What is expected:
From the first line of the data through the line containing "COL = SC.collection", return each line exactly.

Material:
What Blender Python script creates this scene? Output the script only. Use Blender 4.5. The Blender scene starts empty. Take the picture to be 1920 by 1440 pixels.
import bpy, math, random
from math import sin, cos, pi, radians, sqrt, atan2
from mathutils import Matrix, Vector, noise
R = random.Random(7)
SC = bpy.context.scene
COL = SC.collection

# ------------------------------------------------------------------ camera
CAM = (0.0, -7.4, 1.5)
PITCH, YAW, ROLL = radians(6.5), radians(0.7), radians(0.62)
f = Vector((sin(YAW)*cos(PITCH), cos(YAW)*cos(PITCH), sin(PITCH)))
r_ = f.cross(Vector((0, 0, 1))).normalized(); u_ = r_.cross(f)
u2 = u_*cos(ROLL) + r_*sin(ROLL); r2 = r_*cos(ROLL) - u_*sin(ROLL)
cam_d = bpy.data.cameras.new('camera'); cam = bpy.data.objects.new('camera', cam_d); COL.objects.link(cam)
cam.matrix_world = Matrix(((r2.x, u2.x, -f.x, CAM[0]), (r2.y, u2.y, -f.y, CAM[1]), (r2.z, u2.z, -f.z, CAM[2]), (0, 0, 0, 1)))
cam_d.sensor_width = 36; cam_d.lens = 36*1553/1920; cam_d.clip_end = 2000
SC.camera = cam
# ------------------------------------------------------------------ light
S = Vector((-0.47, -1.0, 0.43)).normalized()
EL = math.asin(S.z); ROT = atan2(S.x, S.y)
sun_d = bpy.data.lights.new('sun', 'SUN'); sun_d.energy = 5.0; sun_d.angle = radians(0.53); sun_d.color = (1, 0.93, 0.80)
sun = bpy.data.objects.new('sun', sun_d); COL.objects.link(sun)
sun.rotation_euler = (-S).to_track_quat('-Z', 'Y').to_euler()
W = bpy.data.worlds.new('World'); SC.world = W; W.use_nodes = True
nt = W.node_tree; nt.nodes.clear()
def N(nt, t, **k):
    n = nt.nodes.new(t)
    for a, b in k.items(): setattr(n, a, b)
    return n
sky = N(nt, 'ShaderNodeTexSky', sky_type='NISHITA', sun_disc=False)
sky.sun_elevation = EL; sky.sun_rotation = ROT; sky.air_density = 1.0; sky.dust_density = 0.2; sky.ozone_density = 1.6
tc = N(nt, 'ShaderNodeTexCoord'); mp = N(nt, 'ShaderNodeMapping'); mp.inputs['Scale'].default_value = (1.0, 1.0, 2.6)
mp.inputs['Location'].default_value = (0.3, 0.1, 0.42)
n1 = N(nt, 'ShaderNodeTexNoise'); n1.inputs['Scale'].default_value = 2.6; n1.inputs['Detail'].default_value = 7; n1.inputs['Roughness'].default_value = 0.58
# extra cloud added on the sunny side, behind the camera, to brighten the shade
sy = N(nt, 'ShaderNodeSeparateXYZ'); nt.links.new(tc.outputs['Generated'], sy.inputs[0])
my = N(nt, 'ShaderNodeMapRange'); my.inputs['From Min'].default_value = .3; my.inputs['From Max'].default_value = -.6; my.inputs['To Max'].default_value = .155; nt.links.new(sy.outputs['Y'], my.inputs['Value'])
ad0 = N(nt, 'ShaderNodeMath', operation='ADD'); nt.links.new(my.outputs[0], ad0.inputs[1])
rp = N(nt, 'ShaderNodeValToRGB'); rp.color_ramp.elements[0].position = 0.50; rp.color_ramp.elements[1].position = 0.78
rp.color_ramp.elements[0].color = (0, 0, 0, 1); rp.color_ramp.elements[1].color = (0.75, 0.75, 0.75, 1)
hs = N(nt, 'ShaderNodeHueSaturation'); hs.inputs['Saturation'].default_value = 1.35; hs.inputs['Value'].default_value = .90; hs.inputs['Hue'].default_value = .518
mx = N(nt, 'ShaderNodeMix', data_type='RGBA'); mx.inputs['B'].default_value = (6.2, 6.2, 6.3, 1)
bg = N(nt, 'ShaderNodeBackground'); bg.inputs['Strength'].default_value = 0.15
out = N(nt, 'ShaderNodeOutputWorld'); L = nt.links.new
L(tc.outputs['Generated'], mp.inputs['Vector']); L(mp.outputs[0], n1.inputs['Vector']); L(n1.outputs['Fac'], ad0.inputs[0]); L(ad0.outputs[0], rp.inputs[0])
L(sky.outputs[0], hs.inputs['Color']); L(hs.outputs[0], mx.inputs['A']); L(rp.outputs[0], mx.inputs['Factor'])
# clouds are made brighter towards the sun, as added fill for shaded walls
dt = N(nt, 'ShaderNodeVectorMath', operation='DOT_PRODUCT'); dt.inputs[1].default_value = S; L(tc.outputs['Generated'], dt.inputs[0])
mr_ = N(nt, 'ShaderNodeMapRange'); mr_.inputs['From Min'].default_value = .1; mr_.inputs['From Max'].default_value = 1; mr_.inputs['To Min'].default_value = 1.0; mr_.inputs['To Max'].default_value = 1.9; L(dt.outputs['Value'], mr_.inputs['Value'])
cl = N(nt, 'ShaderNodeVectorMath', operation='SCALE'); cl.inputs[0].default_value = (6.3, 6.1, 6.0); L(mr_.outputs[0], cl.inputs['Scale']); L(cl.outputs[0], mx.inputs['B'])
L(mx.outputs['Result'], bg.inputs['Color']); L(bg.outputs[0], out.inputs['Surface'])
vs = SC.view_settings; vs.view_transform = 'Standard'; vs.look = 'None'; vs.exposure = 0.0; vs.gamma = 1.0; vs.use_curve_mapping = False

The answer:
What Blender Python script creates this scene? Output the script only. Use Blender 4.5. The Blender scene starts empty. Take the picture to be 1920 by 1440 pixels.
import bpy, math, random
from math import sin, cos, pi, radians, sqrt, atan2
from mathutils import Matrix, Vector, noise
R = random.Random(7)
SC = bpy.context.scene
COL = SC.collection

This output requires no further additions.